───── DATASET SECTION

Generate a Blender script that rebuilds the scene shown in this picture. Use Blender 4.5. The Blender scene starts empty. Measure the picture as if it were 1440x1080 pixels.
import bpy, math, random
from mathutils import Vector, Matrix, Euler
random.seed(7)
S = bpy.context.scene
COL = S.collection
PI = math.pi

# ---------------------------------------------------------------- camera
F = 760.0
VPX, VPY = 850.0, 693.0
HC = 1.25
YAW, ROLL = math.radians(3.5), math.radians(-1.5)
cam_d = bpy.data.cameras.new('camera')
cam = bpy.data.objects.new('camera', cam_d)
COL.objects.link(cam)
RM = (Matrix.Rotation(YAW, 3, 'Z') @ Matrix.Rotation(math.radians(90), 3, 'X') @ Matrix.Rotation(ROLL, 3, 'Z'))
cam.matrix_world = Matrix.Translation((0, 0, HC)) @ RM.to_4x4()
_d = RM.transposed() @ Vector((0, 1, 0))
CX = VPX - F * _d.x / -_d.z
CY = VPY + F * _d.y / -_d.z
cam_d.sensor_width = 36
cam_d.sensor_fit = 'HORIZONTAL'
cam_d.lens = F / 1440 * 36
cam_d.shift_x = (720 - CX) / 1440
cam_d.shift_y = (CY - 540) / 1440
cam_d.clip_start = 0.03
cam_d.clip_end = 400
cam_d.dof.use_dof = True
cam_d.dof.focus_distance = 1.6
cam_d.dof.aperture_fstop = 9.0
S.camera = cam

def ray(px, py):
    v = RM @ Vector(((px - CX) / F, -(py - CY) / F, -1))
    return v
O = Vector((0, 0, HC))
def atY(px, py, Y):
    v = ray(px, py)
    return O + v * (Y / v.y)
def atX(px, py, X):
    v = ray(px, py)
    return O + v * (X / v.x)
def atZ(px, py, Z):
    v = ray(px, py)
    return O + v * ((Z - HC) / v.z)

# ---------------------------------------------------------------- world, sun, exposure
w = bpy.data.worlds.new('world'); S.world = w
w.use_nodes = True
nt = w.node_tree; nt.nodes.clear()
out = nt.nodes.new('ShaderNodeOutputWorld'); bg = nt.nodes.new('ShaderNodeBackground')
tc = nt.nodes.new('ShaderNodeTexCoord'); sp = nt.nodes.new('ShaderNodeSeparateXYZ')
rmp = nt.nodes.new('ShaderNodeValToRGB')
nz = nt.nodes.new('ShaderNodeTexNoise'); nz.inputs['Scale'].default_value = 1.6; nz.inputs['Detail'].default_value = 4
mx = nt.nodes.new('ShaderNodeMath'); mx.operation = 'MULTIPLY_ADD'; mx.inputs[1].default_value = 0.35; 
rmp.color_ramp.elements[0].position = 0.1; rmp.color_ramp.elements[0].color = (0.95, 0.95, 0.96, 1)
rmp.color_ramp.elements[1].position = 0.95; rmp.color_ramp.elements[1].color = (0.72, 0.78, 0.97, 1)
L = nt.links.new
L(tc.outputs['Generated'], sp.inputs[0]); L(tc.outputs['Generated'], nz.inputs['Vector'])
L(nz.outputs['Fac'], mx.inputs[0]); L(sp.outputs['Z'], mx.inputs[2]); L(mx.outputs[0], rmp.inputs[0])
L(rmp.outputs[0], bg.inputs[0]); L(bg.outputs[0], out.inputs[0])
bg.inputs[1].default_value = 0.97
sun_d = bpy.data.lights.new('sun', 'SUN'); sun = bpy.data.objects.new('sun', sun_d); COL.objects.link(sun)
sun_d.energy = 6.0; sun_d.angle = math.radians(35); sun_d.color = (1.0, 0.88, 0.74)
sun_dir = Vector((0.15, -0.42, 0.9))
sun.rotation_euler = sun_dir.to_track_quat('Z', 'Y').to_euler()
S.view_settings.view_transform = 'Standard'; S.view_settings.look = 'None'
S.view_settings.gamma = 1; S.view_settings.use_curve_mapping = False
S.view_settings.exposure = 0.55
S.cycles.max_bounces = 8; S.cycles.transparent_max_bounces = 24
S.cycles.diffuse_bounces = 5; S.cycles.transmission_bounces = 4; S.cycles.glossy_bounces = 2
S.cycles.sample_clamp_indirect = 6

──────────

* TASK TO CARRY OUT *
Lines from the start of the material above through the line containing "PI = math.pi" are to be duplicated exactly, and only those.

* RESULT FOR THIS TASK *
Generate a Blender script that rebuilds the scene shown in this picture. Use Blender 4.5. The Blender scene starts empty. Measure the picture as if it were 1440x1080 pixels.
import bpy, math, random
from mathutils import Vector, Matrix, Euler
random.seed(7)
S = bpy.context.scene
COL = S.collection
PI = math.pi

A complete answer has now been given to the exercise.